If you think that calling out closed C compilers is somehow an argument for a single toolchain for all things, I doubt there's anything I can do to help educate you about why this isn't the case. If you do understand and are choosing to purposely misinterpret what I said, there are a lot of much stronger arguments you could make to support your point than that.
Even ignoring all of that, there's a much larger point that you've kind of glossed over here by:
> The shitheads who insist on using alternative compilers and platforms don't deserve tools
There's frequently discussion around the the expectations between open source project maintainers and users, and in the same way that users are under no obligation to provide compensation for projects they use, projects don't have any obligations to provide support indefinitely for any arbitrary set of circumstances, even if they happen to for a while. Maintainers sometimes will make decisions weighing tradeoffs between supporting a minority of users or making a technical change they feel will help them maintain the project better in the long-term differently than the users will. It's totally valid to criticize those decisions on technical grounds, but it's worth recognizing that these types of choices are inevitable, and there's nothing specific about C or Rust that will change that in the long run. Even with a single programming language within a single platform, the choice of what features to implement or not implement could make or break whether a tool works for someone's specific use case. At the end of the day, there's a finite amount of work people spend on a given project, and there needs to be a decision about what to spend it on.
For various libs, you provide a way to build without it. If it's not auto-detected, or explicitly disabled via the configure command line, then don't try to use it. Then whatever depends on it just doesn't work. If for some insane reason git integrates XML and uses libxml for some feature, let it build without the feature for someone who doesn't want to provide libxml.

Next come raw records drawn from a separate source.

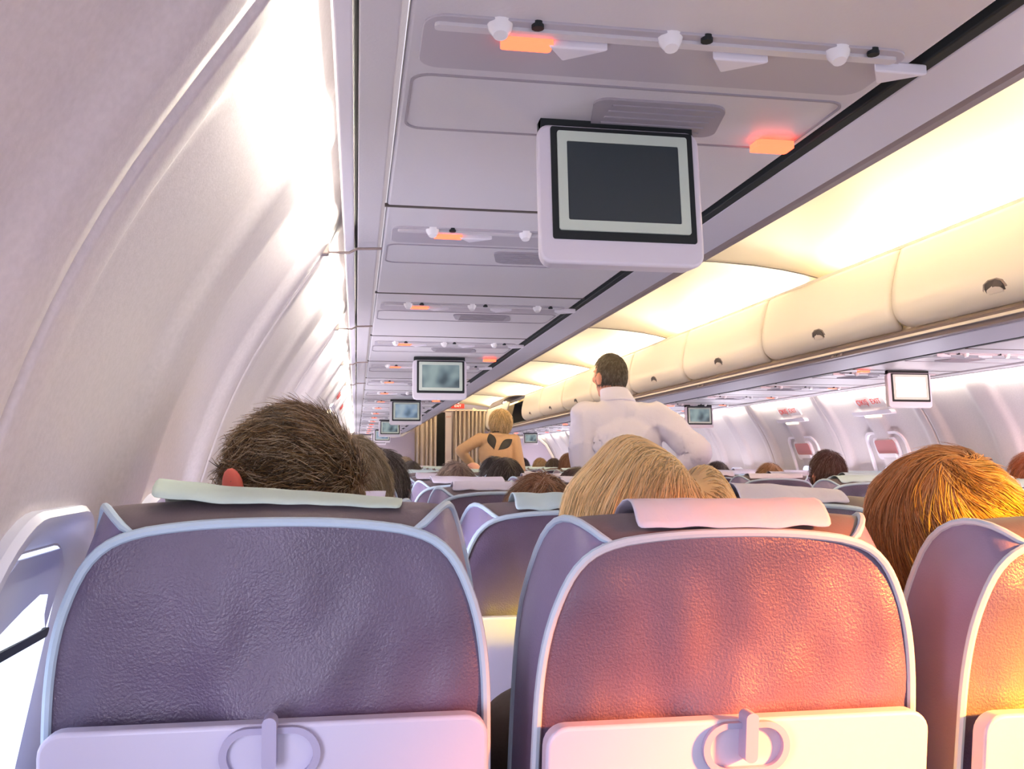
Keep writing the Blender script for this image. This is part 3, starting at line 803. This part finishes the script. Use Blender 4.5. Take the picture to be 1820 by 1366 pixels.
def hair_shell(hc, turn, rad, region, thick, name, parent, m, seg=64):
    """closed cap: follows rad(dir) where region(dir) and dips inside the head elsewhere"""
    R = Matrix.Rotation(turn, 3, 'Z'); verts = []; faces = []; nu, nv = seg, seg//2
    for j in range(nv+1):
        ph = PI*j/nv
        for i in range(nu):
            th = 2*PI*i/nu; d = Vector((math.sin(ph)*math.cos(th), math.sin(ph)*math.sin(th), math.cos(ph)))
            g = region(d)
            r = rad(d)
            base = Vector((d.x*HR[0], d.y*HR[1], d.z*HR[2]))*.86
            p = base*(1-g)+Vector((d.x*r[0], d.y*r[1], d.z*r[2]))*g
            verts.append(tuple(Vector(hc)+R @ p))
    for j in range(nv):
        for i in range(nu):
            a, b = j*nu+i, j*nu+(i+1) % nu; faces.append((a, b, b+nu, a+nu))
    me = bpy.data.meshes.new(name); me.from_pydata(verts, [], faces)
    return link(name, me, m, parent)
def sstep(a, b, x):
    t = max(0, min(1, (x-a)/(b-a))); return t*t*(3-2*t)
def reg_short(d):     # hair everywhere but the face and below the nape
    back = sstep(.35, .15, d.y-.55*max(0, d.z)) if d.z < .55 else 1
    low = sstep(-.72, -.55, d.z+.35*max(0, d.y))
    if d.z > .55: return 1.0*sstep(1.0, .8, d.y)
    return back*low
def strands(hc, turn, rad, region, flow, n, length, lift, wid, mats, name, parent, seg=7, jit=.25, seed=1, clump=0):
    rg = random.Random(seed); R = Matrix.Rotation(turn, 3, 'Z'); H = Vector(hc)
    V = []; F = []; MI = []
    def surf(d, extra): r = rad(d); return Vector((d.x*(r[0]+extra), d.y*(r[1]+extra), d.z*(r[2]+extra)))
    cnt = 0; tries = 0
    while cnt < n and tries < n*6:
        tries += 1
        z = rg.uniform(-.85, 1); a = rg.uniform(0, 2*PI); s = math.sqrt(1-z*z); d = Vector((s*math.cos(a), s*math.sin(a), z))
        if region(d) < .6: continue
        cnt += 1; j0 = d.copy()
        L = length*(rg.uniform(.7, 1.15)); st = L/seg; p = surf(d, -.002); pts = [p]
        j = Vector((rg.gauss(0, jit), rg.gauss(0, jit), rg.gauss(0, jit))); ll = lift*rg.uniform(.3, 1.3)
        if clump:
            c = noise.noise(d*clump); j += Vector((noise.noise(d*clump+Vector((3, 0, 0))), noise.noise(d*clump+Vector((0, 5, 0))), noise.noise(d*clump+Vector((0, 0, 7)))))*1.1; ll *= (1+.8*c)
        for k in range(1, seg+1):
            fl = flow(d)+j*.55; fl = fl-d*fl.dot(d)
            if fl.length < 1e-4: fl = Vector((0, 0, -1))
            fl.normalize(); r = rad(d)
            q = Vector((d.x*r[0], d.y*r[1], d.z*r[2]))+fl*st
            nd = Vector((q.x/r[0], q.y/r[1], q.z/r[2])); nd.normalize(); d = nd
            pts.append(surf(d, .001+ll*(k/seg)))
        mi = max(0, min(len(mats)-1, int(1.5+2.6*noise.noise(Vector((j0.x*11+seed, j0.y*11, j0.z*6)))+rg.gauss(0, .45))))
        b = len(V)
        for k, p in enumerate(pts):
            w = wid*(1-.75*k/seg)
            t = (pts[min(k+1, seg)]-pts[max(k-1, 0)]).normalized(); nn = p.normalized(); sd = t.cross(nn)
            if sd.length < 1e-5: sd = Vector((1, 0, 0))
            sd.normalize()
            for q in (p+sd*w, p-sd*w, p+nn*w*.9): V.append(tuple(H+R @ q))
        for k in range(seg):
            for e in range(3):
                F.append((b+k*3+e, b+k*3+(e+1) % 3, b+(k+1)*3+(e+1) % 3, b+(k+1)*3+e)); MI.append(mi)
    me = bpy.data.meshes.new(name); me.from_pydata(V, [], F); me.polygons.foreach_set('material_index', MI)
    return link(name, me, mats, parent)
def hairmats(n, c, rough=.45, sp=.28):
    d = tuple(v*(1-sp) for v in c); l = tuple(v+(255-v)*sp*.8 for v in c)
    return [mat(n+'_hair_dark', d, rough), mat(n+'_hair', c, rough), mat(n+'_hair_light', l, rough)]
def seated_blobs(hz, hx=0, turn=0):
    """head centre at (hx,0,hz)"""
    sh = hz-.225
    L = head_blobs((hx, 0, hz), turn)
    L += [('c', (hx*.9, -.012, hz-.07), (hx*.4, -.008, sh+.02), .052, .058)]
    return L
def torso_blobs(hz, g=0.0, w=.19):
    sh = hz-.225
    L = [('c', (-w+.05, .0, sh-.03), (w-.05, .0, sh-.03), .062+g, .062+g), ('e', (0, .01, sh-.14), (.165+g, .098+g, .17)), ('e', (0, .02, sh-.36), (.15+g, .10+g, .19)), ('e', (0, .0, sh), (.10+g, .06+g, .065))]
    for s in (-1, 1):
        L += [('c', (s*(w-.005), 0, sh-.045), (s*(w+.012), .06, sh-.31), .052+g, .042+g)]
    return L
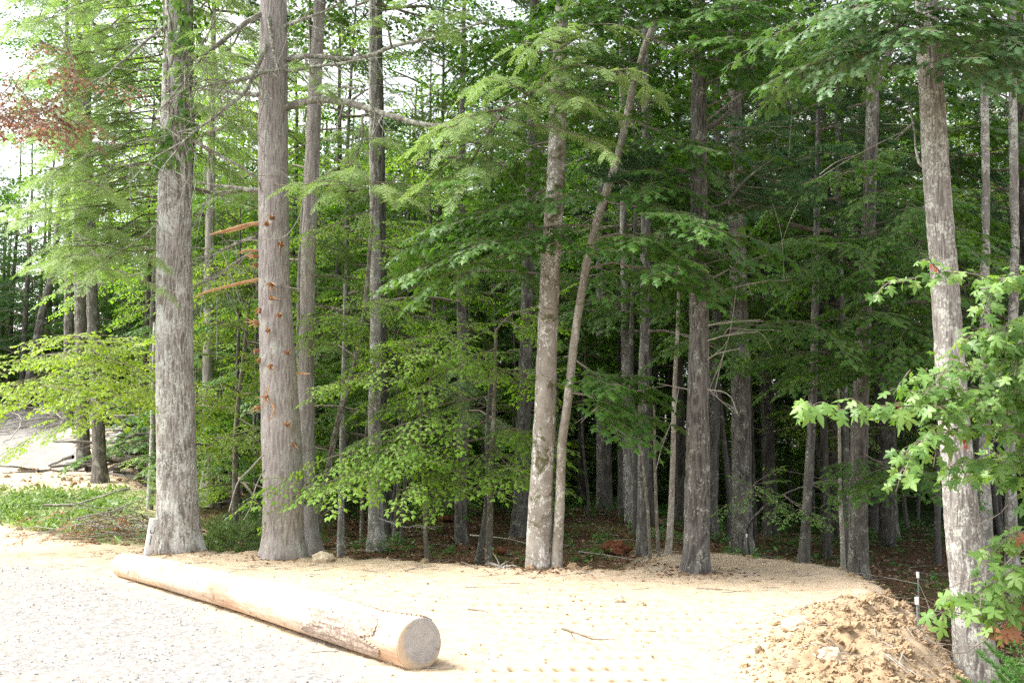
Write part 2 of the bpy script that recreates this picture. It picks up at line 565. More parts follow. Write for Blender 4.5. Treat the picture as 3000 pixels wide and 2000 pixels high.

> At the end of the day, there's a finite amount of work people spend on a given project
Integrating Rust shows you have too much time on your hands; the people who are affected by that, not necessarily so.
> Integrating Rust shows you have too much time on your hands; the people who are affected by that, not necessarily so.
As cited elsewhere in the this thread, the person making this proposal on the mailing list has been involved in significant contributions to git in the past, so I'd be inclined to trust their judgment about whether it's a worthwhile use of their time in the absence of evidence to the contrary. If you have something that would indicate this proposal was made in bad faith, I'd certainly be interested to see it, but otherwise, I don't see how you can make this claim other than as your own subjective opinion. That's fine, but I can't say I'm shocked that the people actually making the decisions on how to maintain git don't find it convincing.